Skarsgård: The Western lens hides our own violence
Gustaf Skarsgård and Frida Stranne write about the selective morality that conceals our own responsibility for war – leaving us unable to understand it, and therefore doomed to keep reproducing it.

When Thomas Jefferson and John Adams resumed their correspondence in 1812, they had not written to each other for ten years. Both were among the most important founding fathers of the American republic, central to the work of shaping the new state, but they held sharply different views of the direction the country should take.
In the early years of the revolution, they had been close allies. Later, in a period marked by deep ideological conflict, they became fierce political opponents.
When they began writing to one another again, their disagreements remained fundamental. They still tried, in different ways, to persuade each other. But the form of the exchange had changed.
The conversation was no longer driven by the same need to win.

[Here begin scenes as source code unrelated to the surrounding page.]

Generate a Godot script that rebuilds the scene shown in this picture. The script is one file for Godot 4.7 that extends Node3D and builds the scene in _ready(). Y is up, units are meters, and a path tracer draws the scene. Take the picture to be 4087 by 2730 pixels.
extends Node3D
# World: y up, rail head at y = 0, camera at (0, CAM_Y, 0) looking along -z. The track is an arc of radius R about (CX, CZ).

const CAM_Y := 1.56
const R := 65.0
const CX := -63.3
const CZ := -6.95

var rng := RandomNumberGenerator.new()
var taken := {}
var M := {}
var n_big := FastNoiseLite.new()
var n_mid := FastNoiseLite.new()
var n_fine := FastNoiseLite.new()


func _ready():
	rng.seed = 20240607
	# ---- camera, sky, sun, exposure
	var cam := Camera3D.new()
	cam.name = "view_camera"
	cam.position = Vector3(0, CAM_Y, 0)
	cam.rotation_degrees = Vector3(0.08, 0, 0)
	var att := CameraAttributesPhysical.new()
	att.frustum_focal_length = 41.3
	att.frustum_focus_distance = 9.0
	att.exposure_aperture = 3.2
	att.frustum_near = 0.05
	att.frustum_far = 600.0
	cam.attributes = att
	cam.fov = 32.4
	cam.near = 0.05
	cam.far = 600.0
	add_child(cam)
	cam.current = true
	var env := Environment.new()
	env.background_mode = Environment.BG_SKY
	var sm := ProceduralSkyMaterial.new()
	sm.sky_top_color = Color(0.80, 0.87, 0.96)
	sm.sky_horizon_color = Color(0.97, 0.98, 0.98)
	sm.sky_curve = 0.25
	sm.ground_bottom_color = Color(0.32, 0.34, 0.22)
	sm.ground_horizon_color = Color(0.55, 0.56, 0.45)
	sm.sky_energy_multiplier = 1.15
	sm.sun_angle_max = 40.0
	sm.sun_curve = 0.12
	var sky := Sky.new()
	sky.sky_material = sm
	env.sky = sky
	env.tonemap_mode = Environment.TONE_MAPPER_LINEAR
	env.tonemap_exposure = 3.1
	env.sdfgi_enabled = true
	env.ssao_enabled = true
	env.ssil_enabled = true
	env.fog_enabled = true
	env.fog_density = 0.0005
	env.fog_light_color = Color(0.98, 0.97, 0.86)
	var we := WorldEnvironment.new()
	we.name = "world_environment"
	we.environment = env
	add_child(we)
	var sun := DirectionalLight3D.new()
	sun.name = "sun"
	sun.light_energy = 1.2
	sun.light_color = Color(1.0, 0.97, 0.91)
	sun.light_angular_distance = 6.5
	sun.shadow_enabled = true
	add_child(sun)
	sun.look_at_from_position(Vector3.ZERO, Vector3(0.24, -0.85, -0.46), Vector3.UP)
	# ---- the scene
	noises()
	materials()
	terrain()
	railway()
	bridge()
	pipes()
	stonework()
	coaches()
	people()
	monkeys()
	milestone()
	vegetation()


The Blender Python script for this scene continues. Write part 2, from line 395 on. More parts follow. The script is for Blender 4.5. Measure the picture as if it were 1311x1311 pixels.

There was a greater willingness to test arguments, question assumptions and think further.
They argued sharply. At times, they were cutting. They challenged each other’s reasoning and made their differences explicit. What had changed was that disagreement was no longer treated as a threat to the relationship.
They corresponded in order to understand each other’s positions and to develop their own. There was a genuine willingness to test one’s standpoint against another mind – and to allow one’s own ideas to become more nuanced, more grounded and more deeply considered.
There was also an intellectual discipline in the exchange: not to ascribe worse motives to the other than to oneself, and to stay with an argument long enough to examine it properly.

Their correspondence reminds us of something important. Conviction does not have to turn conversation into combat. On the contrary, meaningful dialogue often depends on clear positions – but also on the possibility that those positions can be tested, challenged and developed through the encounter.
Today, we see something very different, both in public debate and in many personal relationships. At the very moment when the questions facing humanity have become more consequential, the forms through which we discuss them have grown weaker.
Conversations move at a pace that leaves little room for reflection. They are often charged with strong emotion, but offer little space for examination. Positions are quickly taken, reflexively defended and tied closely to identity.
When someone tests your argument or tries to establish another understanding, it is easily perceived as a personal attack.
We also live in increasingly narrow bubbles, exposed to limited images of the world. Anything that does not fit becomes difficult to handle because it creates cognitive dissonance. At the same time as the challenges we face deepen – ecologically, politically and socially – our ability to speak about them in ways that lead to understanding and change appears to be weakening.